Categories
August 2022 News Perspective Online

Student Spotlight: Fernando Berwig Silva

From a young age, two interests have captured the imagination of Fernando Berwig Silva: faith and music. When he decided to pursue a Master of Sacred Music (MSM), Perkins was a clear choice.

“The program really is set at the intersection music and theology,” he said. “We go between Perkins and Meadows. We have the best of two great worlds.”

Berwig Silva starts his second year in the program this fall, with a focus on composition and arranging.

Berwig Silva has followed in the footsteps of Marcell Silva Steuernagel, who is director of the MSM program — twice.  Berwig Silva served as worship director at a Lutheran church in Brazil – a position previously held by Steuernagel Silva – then came to Perkins.

“Marcell held the same job in the same church that I held, and that’s why I came to Perkins,” he said. “I was here for a few visits for some conferences in North Texas. I saw that Perkins has a very strong and diverse community of people interested in building connections that go deeper than academics. That was very exciting to me.”

Now, as he contemplates his future, post-Perkins, he’s considering an academic career in sacred music.

Music for Easter

Berwig Silva serves as a Chapel Assistant at Perkins, working with Dr. Mark Stamm and another Chapel Assistant, Mykayla Turner, to plan services, schedule preachers and plan and lead music. Last year, for a special worship service honoring the memory of murdered Salvadoran Bishop Óscar Romero, Berwig Silva composed a piece, “Ojos Que Han Llorado.”  The title means “Blessed are those who cry,” a reference to a teaching from the Beatitudes: “Blessed are the poor in spirit, for theirs is the kingdom of heaven. Blessed are those who mourn, for they will be comforted.” (Matthew 5:3-4.) Dr. Hal Recinos preached at the service.

“The message was that it is a blessing to cry, as part of following Jesus, because those who cry can understand happiness,” he said.

Berwig Silva describes his style as contemporary, “with a European vibe but definitely with a Brazilian touch.”

“My undergraduate school was a 20th and 21st century avant-garde music school,” he said. “It’s atonal, maybe a little creepy, different music, not easy to listen to. It’s pushing the boundaries – trying to make you think and reflect in a way that you wouldn’t otherwise, trying to make you grow a little bit.”

Another piece he’d written over the years, entitled “Three Meditations on Christ’s Crucifixion,” premiered at the Chapel service for Easter 2022.

“It’s three parts, which were written in very different times of my life, but generally reflecting on Easter and Good Friday,” he said. “Those pieces were already written but I revised them for the service, and Dr. Chris Anderson performed them. It was wonderful.”

Berwig Silva also plays piano and sings as a member of the Seminary Singers at Perkins. These opportunities to compose for Chapel services convinced Berwig Silva that he made the right choice in coming to Perkins.

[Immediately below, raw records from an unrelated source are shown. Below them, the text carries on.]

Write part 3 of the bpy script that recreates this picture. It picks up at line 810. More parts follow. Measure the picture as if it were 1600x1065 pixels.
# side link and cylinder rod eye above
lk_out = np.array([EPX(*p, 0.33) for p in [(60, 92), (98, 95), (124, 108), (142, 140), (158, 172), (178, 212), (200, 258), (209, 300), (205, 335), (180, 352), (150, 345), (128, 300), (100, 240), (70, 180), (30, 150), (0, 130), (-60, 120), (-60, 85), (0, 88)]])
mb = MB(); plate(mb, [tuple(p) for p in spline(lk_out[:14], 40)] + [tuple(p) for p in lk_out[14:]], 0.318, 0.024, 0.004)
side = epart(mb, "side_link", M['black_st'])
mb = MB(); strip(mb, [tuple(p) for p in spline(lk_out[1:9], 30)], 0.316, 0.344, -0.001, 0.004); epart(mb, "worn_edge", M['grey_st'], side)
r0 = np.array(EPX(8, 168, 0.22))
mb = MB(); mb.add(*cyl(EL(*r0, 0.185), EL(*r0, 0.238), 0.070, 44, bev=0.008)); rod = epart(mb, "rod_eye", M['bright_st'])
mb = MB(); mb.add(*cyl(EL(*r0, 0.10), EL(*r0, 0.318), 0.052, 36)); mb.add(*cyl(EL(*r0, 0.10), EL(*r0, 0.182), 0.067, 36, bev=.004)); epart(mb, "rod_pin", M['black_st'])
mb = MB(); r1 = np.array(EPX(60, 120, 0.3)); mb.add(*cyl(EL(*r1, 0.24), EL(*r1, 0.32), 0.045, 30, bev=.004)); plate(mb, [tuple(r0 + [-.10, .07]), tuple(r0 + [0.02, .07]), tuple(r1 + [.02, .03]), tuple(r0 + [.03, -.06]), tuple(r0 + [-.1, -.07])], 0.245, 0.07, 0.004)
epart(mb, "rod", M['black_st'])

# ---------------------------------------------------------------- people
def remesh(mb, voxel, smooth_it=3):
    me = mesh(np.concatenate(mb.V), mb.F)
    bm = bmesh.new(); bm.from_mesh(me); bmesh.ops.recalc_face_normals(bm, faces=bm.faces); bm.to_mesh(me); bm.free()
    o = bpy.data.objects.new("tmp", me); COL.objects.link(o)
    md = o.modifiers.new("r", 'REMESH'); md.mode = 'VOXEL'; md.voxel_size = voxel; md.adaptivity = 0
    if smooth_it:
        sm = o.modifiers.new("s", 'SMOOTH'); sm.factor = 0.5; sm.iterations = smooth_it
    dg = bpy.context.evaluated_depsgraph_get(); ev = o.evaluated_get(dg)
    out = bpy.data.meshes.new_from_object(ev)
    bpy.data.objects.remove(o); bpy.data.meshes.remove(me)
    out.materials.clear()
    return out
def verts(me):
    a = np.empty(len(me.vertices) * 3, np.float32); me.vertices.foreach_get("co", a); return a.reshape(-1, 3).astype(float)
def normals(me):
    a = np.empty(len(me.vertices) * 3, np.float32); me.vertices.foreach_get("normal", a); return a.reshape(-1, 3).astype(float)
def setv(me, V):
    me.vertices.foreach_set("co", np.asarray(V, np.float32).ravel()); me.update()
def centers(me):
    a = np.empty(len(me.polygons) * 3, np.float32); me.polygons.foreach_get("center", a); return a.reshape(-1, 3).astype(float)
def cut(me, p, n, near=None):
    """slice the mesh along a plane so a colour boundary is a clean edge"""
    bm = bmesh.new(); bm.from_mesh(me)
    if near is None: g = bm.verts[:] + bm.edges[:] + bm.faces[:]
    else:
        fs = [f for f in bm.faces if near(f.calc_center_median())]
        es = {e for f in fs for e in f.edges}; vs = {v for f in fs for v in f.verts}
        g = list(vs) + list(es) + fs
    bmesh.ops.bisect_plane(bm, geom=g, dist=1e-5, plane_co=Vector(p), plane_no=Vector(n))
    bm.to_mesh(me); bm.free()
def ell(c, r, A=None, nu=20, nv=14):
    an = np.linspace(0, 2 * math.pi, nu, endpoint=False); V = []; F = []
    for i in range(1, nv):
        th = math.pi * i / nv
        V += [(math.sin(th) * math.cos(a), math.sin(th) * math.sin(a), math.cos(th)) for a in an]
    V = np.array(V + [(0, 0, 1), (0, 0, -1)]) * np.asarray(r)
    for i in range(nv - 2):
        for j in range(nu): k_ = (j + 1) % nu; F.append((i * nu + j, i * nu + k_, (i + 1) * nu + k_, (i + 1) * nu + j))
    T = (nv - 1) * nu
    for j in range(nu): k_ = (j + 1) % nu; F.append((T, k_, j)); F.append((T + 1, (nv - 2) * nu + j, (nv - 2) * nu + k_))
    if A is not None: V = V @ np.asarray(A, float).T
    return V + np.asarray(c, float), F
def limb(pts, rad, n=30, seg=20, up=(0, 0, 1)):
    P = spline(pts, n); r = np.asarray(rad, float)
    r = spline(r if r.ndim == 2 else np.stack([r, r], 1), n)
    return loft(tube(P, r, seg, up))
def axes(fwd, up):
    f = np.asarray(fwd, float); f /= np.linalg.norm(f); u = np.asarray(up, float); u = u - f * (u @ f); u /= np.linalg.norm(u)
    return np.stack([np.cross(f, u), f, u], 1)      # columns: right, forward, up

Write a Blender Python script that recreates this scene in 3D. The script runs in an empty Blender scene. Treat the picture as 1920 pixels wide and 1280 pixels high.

“Theology and music are everything I like to do,” he said.

A Big Move

Coming to the U.S. to study at Perkins marked a big transition for Berwig Silva. Not only was he immediately immersed in another culture and required to speak another language — it was also first time to live on his own.

“I’d lived with my family in the same apartment since I was a kid, through my undergraduate years,” he said. “The cultural immersion has been fun, but it’s also definitely been challenging.”

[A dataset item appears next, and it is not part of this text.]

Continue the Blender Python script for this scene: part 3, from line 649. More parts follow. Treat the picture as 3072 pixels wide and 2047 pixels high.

He admits that he’s occasionally homesick for his family and for Brazil. He misses Brazilian food, including the classic rice and beans meal that many Brazilians eat for lunch each weekday (“It’s not so much the food as the routine that I miss,” he said) and pastel, a Brazilian street food, like empanadas, made with assorted fillings inside a pastry made with cachaça, a sugarcane drink. He also misses following his favorite soccer team, Athletico Paranaense. In his hometown of Curitiba, Brazil, some 50,000 people turn up at the stadium twice a week to see the games.

“I miss the communal vibe of Brazil,” he said. “Communities are very important for existence. You’re almost never alone. I miss that mindset. Americans are more individualistic.”

Two favorite Bible passages guide Berwig Silva in his studies and in his life.  Creatively, he’s inspired by John 20:30-31, “Now Jesus did many other signs in the presence of his disciples that are not written in this book.” He likes the idea of unlimited possibility that it suggests.

As a youth, his confirmation class chose John 13:15 as the class verse — words that Jesus spoke as he washed the feet of the disciples: “For I have set you an example, that you also should do as I have done to you.”

That teaching remains close to his heart today.

“That’s what guides my main ministry, this understanding that what we do is to serve others,” he said. “It’s not about ourselves. It’s about reproducing the model that Jesus gave us.”